My grandmother had a clothesline on pulleys that reached from the concrete back stoop to the alley, and I hang with her as she’d reel the dry clothes back in in the afternoons. She’d pull the lines, and the metal rings that kept the lines together when heavy things were hanging would ring like little Buddhist meditation bells as blouses and trousers and her husband’s coveralls would roll our way.

“Joe-B, could you fold those for me before they wrinkle?”

“Okay,” I’d said, with a little pre-teen huff in my voice, as I folded them on the cast-iron garden table. She’d pause, the little rings going quiet, and straighten my sloppy folds.

“Why are you smiling? Aren’t you bored?” I asked.
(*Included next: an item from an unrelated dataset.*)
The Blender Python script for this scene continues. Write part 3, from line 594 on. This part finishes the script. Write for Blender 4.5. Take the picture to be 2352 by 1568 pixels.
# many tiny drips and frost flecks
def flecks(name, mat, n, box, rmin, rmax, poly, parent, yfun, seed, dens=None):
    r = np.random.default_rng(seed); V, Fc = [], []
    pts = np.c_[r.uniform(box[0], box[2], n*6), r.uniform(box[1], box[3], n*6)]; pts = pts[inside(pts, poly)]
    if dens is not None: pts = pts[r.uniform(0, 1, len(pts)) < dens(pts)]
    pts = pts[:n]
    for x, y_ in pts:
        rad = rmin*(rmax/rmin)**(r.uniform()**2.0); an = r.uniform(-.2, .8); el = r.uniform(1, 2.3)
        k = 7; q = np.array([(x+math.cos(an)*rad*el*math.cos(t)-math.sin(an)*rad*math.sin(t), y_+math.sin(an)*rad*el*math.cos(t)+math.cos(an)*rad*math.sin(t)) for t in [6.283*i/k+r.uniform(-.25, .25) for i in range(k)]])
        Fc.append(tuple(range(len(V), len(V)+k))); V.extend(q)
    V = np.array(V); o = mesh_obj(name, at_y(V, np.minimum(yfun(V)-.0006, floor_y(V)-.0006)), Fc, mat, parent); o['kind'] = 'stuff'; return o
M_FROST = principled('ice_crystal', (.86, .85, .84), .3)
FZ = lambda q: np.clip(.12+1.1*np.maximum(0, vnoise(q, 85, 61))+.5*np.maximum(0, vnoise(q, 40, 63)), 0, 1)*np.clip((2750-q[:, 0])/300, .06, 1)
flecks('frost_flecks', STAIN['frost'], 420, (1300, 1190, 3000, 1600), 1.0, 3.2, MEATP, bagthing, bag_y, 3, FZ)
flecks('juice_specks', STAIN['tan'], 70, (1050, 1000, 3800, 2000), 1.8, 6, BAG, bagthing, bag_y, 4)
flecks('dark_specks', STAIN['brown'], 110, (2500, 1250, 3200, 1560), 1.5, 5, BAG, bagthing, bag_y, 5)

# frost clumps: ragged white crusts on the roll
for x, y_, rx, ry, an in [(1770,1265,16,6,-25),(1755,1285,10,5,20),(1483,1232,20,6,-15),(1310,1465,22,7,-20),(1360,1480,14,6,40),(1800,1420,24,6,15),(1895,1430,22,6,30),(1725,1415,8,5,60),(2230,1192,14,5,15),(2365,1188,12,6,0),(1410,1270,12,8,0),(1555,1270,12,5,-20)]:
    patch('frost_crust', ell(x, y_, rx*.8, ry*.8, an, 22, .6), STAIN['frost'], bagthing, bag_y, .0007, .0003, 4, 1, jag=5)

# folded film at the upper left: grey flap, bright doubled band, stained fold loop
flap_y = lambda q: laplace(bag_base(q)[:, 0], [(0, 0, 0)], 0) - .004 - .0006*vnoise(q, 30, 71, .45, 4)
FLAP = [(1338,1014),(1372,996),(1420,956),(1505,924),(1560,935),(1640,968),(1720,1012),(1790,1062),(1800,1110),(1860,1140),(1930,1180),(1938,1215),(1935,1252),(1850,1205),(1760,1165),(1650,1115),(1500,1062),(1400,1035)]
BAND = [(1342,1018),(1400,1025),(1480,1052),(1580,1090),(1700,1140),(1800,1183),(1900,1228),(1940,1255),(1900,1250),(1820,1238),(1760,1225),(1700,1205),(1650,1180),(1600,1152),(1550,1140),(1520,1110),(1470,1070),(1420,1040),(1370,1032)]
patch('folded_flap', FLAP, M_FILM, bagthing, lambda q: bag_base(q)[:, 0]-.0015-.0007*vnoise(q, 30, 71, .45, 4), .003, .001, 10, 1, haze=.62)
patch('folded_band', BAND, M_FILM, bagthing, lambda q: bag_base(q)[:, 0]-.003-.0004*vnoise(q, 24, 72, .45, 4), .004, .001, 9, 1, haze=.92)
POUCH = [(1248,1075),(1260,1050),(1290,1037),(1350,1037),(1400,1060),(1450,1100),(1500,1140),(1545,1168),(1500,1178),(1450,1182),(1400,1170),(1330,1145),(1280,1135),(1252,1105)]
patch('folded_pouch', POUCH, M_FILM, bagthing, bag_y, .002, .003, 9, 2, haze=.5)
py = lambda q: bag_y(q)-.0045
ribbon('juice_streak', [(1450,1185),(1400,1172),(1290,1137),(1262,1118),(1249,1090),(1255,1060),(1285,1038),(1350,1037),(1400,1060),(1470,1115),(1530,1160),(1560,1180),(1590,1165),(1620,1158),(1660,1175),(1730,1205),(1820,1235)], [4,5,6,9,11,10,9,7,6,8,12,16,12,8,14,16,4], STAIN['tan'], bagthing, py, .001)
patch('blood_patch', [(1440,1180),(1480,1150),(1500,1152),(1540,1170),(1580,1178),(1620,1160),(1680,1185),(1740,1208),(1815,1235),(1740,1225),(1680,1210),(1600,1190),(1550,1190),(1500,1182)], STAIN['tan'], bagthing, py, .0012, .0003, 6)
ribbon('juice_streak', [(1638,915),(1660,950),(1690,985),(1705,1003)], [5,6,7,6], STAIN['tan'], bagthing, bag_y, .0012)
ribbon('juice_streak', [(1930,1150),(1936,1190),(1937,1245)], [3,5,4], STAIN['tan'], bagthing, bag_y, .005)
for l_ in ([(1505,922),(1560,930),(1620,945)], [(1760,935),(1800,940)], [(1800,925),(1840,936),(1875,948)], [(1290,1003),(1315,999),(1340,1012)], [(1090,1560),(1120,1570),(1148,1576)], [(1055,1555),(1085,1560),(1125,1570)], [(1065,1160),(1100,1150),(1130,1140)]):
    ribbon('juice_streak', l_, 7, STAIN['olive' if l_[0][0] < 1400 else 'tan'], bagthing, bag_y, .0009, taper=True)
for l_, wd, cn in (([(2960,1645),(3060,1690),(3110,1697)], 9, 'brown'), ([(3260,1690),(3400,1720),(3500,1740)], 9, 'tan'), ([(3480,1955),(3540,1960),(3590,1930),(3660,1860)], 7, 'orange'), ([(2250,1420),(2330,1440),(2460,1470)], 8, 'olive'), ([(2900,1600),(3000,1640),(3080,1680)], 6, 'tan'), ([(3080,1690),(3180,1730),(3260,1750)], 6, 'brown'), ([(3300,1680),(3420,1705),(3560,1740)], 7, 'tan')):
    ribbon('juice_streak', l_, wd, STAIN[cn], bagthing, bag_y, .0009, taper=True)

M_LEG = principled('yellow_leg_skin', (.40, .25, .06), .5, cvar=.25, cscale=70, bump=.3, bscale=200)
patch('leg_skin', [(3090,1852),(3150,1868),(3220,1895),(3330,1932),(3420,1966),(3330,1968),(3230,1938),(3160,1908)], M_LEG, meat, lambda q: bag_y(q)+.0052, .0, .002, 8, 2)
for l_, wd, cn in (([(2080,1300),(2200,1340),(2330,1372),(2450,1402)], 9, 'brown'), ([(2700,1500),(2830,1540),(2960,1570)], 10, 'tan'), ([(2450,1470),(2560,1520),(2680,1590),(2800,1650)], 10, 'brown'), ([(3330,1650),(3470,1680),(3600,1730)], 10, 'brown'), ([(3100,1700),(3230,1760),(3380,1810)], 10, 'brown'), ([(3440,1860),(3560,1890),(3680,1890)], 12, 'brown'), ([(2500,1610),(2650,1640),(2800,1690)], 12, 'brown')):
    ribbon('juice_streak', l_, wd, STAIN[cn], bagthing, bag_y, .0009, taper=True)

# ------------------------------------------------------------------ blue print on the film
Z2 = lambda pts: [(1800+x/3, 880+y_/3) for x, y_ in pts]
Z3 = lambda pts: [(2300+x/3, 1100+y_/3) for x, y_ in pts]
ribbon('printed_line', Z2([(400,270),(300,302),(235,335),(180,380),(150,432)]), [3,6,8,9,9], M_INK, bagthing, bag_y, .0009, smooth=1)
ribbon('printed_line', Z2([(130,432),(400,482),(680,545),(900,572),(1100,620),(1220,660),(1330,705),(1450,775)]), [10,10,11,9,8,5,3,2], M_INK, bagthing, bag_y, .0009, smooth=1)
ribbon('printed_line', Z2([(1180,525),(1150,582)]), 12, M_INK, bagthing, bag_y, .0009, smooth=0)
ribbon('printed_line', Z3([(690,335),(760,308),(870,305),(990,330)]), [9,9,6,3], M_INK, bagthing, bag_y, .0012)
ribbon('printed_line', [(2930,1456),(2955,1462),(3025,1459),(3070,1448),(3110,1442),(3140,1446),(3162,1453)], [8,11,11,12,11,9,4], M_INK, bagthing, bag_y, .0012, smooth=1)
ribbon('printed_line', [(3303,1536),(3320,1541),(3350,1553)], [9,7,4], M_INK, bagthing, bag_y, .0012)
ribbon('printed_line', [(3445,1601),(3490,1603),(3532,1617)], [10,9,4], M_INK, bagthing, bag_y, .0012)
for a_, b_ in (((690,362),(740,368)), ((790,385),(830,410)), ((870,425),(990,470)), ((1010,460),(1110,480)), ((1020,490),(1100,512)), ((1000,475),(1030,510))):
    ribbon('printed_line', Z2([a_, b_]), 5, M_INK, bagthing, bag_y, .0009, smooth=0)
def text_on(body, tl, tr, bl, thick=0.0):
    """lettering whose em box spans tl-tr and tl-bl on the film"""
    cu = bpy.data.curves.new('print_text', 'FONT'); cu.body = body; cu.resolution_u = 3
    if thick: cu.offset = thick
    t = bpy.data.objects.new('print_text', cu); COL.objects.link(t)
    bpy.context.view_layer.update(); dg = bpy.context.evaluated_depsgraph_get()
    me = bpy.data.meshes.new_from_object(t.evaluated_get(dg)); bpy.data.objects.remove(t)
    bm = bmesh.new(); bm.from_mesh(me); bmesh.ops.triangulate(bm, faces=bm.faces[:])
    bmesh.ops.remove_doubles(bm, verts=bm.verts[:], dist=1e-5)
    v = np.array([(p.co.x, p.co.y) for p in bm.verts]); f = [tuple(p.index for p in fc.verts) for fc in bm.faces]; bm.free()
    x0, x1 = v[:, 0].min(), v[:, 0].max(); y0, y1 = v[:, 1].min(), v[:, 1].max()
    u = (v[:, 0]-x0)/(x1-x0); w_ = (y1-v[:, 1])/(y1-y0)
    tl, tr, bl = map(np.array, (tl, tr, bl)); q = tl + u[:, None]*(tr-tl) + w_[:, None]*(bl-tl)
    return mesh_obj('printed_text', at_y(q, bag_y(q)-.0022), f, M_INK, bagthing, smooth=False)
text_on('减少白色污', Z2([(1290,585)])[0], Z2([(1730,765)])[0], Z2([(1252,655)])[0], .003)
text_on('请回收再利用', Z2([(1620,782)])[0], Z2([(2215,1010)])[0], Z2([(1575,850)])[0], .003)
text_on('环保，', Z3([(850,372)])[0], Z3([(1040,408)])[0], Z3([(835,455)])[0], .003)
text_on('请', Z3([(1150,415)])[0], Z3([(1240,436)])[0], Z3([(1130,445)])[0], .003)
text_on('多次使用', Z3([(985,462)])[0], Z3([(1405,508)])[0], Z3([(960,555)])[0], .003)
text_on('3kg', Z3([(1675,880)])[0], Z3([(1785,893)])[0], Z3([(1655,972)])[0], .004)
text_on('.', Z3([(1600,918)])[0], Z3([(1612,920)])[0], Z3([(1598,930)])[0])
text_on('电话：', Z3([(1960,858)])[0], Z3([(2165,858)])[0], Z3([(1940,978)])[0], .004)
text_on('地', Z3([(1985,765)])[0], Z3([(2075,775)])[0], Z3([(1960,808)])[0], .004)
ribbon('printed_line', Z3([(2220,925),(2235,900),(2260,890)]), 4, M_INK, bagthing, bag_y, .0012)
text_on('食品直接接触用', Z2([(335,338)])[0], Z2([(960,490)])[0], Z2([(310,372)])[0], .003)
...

“No. It’s a beautiful day and the bluebird of happiness is on the wing.”

“Where?”

“It’s just something people say, Joe-B. If there’s something you have to do, you can either hate it or find out how to love it. I’d rather find out, myself. Everything takes longer when you’re not enjoying it.”

Enjoying laundry? That’ll be the day.

Little Miss watched me carefully measuring a spot on the wall, eyeballing the balance between where my electric bass hung on a hook and the corner, and I marked the position, installed a nice screw-in drywall anchor, and carefully hung up a curious metal object of cast aluminum with a textured double spiral and a circular, slightly domed base.

“Joe-B?”

“Yes, darlin’?”

“What’s that?” she asked, as I straightened it up on the wall and admired it there.

“That, young lady, is the agitator from a 1951 Apex wringer washing machine.”

“Why’s it on the wall?”

“Because it is a fine and beautiful object that makes me feel happy.”

“Why?”

“It’s the joy of laundry made incarnate,” I said, and yeah, she’s eight and I am a pompous old man who’s possibly too hidebound to be suddenly coparenting an eight-year-old at 52, but like my own parents, I never dumb things down. It looks lovely there, and yet I am momentarily filled with a wrenching panic that this is not my beautiful house, but it passes.

“It looks cool,” she says, “Kinda like a seashell or that fossil of an ammonia like you have on your desk.”

“An ammonite. Yes, hon—it does.”

I carried three laundry bags downstairs and loaded the washing machine.

The passage of my life is measured out in shirts.